La geografía de la industria
Pero, ¿cuáles elementos componen el negocio espacial?
“Imagínate un ecosistema global del espacio de alrededor de US$400.000 millones”, le sugirió la experta en la industria Carissa Christensen, directora ejecutiva de Bryce Space and Technology, a la BBC.
“Más o menos el 25% de eso es presupuesto gubernamental; una muy fina tajada es ‘otra actividad comercial’ -como viajes espaciales comerciales-, y todo el resto es la industria satelital: los satélites son la forma de hacer dinero en el espacio.
“Hay dos muy grandes mercados asociados con satélites: uno es la televisión y el otro es las aplicaciones relacionadas con navegación, posicionamiento y sincronización/cronometraje.
“Estos dos constituyen casi US$300.000 millones de ingresos y menos del 10% de eso es por el lanzamiento y construcción de los satélites, la infraestructura clave para poder actuar”.
El rey
“El negocio espacial sin duda es un sector intensivo en capital y como todos hay gente que ha ganado, y otros, perdido”, señaló Christensen.
En los últimos tiempos, sin embargo, expertos como ella han notado un cambio dramático.
“En 2015 empezó con fuerza una tendencia hacia un nuevo tipo de inversión, así como algunos multimillonarios interesados en el espacio”.
Se refería principalmente al físico, emprendedor, inventor y magnate sudafricano Elon Musk y al empresario y magnate estadounidense, fundador de Amazon, Jeff Bezos.

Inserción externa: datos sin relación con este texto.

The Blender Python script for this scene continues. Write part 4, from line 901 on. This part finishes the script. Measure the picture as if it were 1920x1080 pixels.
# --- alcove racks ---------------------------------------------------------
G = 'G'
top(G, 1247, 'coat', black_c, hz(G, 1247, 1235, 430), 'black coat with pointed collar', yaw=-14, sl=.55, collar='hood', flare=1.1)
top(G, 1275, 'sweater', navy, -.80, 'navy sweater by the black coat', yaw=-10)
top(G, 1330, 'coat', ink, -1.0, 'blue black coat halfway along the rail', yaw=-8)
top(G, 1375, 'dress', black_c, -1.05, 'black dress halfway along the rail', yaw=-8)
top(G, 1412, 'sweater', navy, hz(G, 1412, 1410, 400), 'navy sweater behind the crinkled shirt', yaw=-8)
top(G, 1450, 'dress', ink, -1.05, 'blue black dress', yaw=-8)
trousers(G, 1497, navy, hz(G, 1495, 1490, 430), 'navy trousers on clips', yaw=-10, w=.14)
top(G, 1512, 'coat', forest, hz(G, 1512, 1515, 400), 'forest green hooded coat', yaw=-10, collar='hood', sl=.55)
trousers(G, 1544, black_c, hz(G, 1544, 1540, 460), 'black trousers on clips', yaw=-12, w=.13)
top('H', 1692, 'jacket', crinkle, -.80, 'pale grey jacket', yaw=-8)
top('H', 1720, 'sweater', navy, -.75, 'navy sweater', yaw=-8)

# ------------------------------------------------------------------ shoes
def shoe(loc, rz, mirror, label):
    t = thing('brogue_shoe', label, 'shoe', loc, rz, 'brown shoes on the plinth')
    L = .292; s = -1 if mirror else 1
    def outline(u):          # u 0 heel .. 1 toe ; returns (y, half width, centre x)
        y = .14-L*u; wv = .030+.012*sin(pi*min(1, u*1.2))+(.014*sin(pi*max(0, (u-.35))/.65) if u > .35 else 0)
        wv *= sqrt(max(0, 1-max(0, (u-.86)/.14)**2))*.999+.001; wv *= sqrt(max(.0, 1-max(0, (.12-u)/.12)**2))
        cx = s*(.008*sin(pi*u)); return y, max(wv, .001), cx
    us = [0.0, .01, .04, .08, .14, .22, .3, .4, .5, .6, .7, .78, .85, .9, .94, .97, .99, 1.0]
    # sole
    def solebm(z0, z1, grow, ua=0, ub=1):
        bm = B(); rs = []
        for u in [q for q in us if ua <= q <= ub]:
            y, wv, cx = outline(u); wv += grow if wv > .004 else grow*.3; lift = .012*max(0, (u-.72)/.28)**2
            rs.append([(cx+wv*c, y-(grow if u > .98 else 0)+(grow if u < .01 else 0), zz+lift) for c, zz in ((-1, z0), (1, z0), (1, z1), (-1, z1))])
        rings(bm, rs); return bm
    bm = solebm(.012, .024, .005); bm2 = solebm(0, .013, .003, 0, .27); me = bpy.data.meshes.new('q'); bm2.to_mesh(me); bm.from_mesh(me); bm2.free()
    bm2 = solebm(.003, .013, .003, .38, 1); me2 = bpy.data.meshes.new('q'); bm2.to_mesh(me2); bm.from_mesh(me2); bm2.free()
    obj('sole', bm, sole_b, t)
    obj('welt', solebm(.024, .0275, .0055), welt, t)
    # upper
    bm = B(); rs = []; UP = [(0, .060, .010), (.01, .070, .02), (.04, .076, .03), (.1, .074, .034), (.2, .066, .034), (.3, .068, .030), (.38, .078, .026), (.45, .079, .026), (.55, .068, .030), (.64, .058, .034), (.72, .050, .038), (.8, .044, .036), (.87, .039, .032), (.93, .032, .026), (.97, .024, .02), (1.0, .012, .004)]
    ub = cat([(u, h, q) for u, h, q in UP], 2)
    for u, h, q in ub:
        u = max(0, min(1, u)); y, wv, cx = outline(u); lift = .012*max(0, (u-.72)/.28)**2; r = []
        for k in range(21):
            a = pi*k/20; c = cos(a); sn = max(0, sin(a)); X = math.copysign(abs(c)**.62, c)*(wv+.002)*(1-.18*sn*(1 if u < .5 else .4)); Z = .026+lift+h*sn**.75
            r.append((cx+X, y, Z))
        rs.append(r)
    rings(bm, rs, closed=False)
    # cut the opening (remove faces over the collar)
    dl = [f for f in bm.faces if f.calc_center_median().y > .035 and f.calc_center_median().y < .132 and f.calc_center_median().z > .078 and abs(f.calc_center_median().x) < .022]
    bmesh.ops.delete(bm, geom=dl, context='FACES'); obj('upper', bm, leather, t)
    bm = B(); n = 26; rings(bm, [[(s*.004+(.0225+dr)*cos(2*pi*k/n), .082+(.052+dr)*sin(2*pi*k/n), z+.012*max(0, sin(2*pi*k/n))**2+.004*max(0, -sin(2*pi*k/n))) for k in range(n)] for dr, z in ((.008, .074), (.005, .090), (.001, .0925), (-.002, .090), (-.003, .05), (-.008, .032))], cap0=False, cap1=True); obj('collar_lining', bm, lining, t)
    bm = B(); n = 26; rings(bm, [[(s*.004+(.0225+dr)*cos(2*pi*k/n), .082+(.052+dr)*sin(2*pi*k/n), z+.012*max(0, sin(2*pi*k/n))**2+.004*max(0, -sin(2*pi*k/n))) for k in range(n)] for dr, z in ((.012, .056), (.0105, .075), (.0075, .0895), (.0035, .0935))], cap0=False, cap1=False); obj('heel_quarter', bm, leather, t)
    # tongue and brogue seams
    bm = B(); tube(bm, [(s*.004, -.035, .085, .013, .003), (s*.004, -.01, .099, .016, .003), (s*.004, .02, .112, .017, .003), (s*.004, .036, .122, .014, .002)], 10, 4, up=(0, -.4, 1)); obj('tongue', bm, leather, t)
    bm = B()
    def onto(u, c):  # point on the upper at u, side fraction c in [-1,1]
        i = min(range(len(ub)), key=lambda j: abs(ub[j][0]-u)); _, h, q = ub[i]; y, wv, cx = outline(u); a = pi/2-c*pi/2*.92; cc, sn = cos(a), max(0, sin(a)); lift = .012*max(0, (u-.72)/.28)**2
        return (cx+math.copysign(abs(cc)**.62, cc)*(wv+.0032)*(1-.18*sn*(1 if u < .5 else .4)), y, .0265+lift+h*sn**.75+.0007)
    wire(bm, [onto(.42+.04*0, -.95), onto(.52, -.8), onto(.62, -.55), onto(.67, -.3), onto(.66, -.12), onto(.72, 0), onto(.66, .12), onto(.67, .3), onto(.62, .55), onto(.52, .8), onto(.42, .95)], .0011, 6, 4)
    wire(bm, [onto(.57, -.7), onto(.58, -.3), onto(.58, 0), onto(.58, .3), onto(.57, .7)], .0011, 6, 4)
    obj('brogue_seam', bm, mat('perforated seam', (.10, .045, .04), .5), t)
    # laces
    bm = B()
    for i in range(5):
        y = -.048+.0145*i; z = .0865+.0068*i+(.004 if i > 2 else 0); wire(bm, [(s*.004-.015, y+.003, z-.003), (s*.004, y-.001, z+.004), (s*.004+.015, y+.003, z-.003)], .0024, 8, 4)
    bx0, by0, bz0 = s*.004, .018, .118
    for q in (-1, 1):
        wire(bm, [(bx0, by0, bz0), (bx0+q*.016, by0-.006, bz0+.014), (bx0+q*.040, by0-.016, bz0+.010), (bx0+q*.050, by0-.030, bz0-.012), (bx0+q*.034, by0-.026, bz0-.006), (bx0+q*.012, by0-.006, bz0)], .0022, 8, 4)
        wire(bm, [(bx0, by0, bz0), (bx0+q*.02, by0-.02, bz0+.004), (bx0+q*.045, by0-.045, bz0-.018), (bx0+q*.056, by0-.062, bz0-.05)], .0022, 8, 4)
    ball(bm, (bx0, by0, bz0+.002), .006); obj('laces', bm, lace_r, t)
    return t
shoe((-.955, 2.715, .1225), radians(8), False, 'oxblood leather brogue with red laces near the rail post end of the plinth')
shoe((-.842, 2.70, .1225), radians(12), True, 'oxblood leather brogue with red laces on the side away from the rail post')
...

“Las dos personas tal vez más ricas de la historia no sólo han creado compañías espaciales y ven al espacio como el mejor motor para lograr beneficios de sus inversiones sino que consideran al espacio como crítico para el futuro de la humanidad”.
Mientras llega ese futuro, en el presente uno de ellos, Elon Musk, es el rey indiscutible: con 180 satélites (más dos prototipos lanzados hace dos años) orbitando el planeta, su compañía SpaceX opera la mayor constelación de satélites comerciales.